Minus the Bear

Minus the Bear

We can learn a lot from the bear’s sleeping patterns. For half the year — though that duration is gradually shrinking because of global warming — bears completely conk out. Solitary animals, they gather as much as they can before the winter frost and then head indoors, only to emerge four to six months later fully refreshed and ready to invade the trash piles of stupid campers. Growing up in Canada, I was instructed that doing certain things in the woods would engender curious bears, and, sure enough, on several occasions, my laziness and stupidity brought on such encounters. After all, asleep or awake, bears are extraordinarily predictable animals: they’re either on a search for food or a place to rest. That’s about it. In other words, bears are as predictable as a standard, five-day, nine-to-five work week.

Minus The Bear are an enigmatic bunch who have brought some modicum of credibility to emo — whatever that means. In its four releases, the quintet has cleverly coagulated cynicism with intelligent hooks, sarcasm with seriousness, and goofiness with sincerity. Their song titles and lyrics are theatrical, almost absurdist, but their music is minor-key and brooding, as if each song is only smiling in an effort to hold back the tears. Their recent effort, Menos El Oso (Minus The Bear in Spanish for those linguistically challenged), is a sort of magnum opus that cements this consistent, pensive sound.

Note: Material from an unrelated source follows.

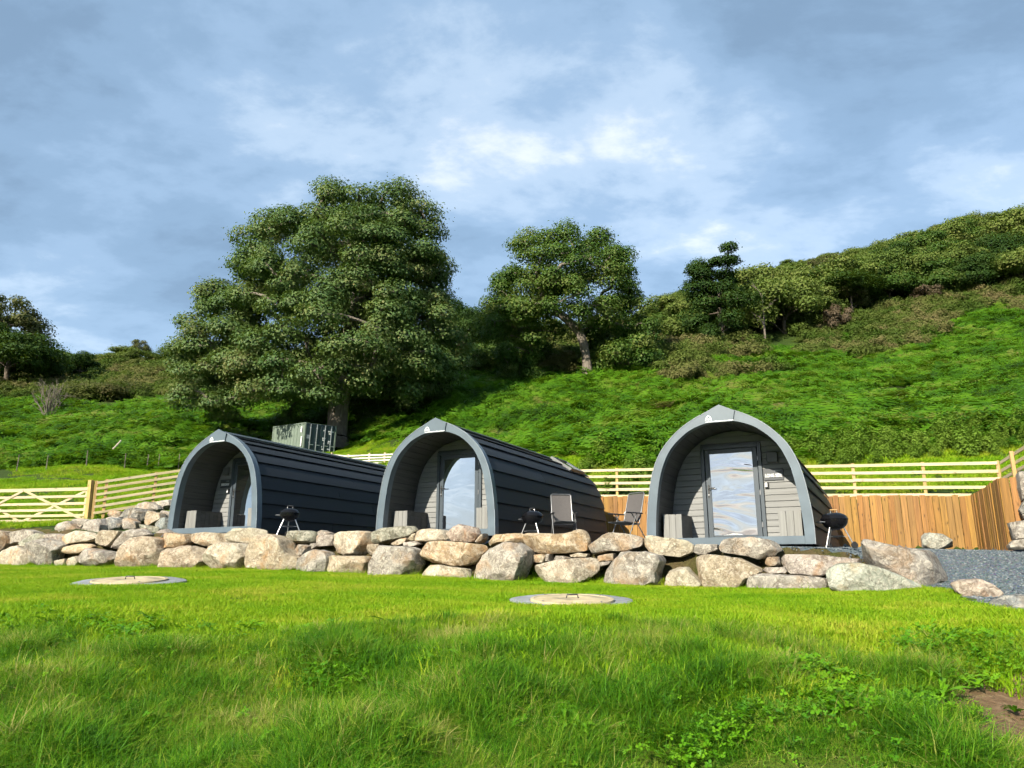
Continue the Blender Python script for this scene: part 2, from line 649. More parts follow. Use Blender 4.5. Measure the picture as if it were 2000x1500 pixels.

And it is this sound alone that’s won them popularity. Even their biggest fans have to agree: Minus The Bear’s shtick is fairly one-dimensional. That’s not a judgment, more an acknowledgment of the plain fact that their melodic structures rarely differ from song to song. Bluntly speaking, Minus The Bear is, like their namesake, predictable. But even when bears sift through garbage for twenty minutes, their curiosity — however temporal — is interesting to watch. And you can’t turn away for fear of missing the long awaited climax: will the bear, or will the bear not, eventually find the prime rib it has been seeking?

With Minus The Bear, it’s the same story. Yes, the songs all sound similar, but their dedication to the same is interesting. By plotting out each inch of land within an enclosed space so laboriously that fatigue sets in, Minus The Bear often find something new in previously traveled terrain. The same goes for their live show: despite similar sounding songs, the entire hour remained interesting.

On the records, it’s the nuances, the flickers and flecks of chords, the simple tapping and tight chord progressions — within the framework of course — that keep things interesting. The same goes for the live show: songs from Menos El Oso thematically entwined the set, from the simply titled “Memphis and 53rd” to the dominating “The Game Needed Me” and the light-hearted “Hooray!” With former engineer Alex Rose taking over keyboard and electronic sampling duties for departed founder Matt Bayliss, the quintet ran through one tightly composed number after another. An hour later, it all added up to one long, but somehow fun and exciting, exercise in compositional consistency. Some songs stood out; some completely washed over me as if I was the one hibernating.

As the hour-long song wound down and the band returned for an encore — not surprisingly mirroring the same melodic themes — the sold-out crowd sustained its stoic attention. Once again, it was the newer material off Menos El Oso that took precedent, and yet, four bars into the tune, I swore to my friend that we’d heard this forty-five minutes earlier. She assured me that was not true, but I remained unconvinced. I’m still not.

Minus The Bear do one thing very well, but only one thing. Their music either searches for food or hibernates, depending on the structure of the melody, and that’s it. Yet, such unabashed predictability can be, and in this case was, enjoyable. Good on them for choosing one thing and doing it right, because, really, it’s that kind of dedication that makes bears so interesting.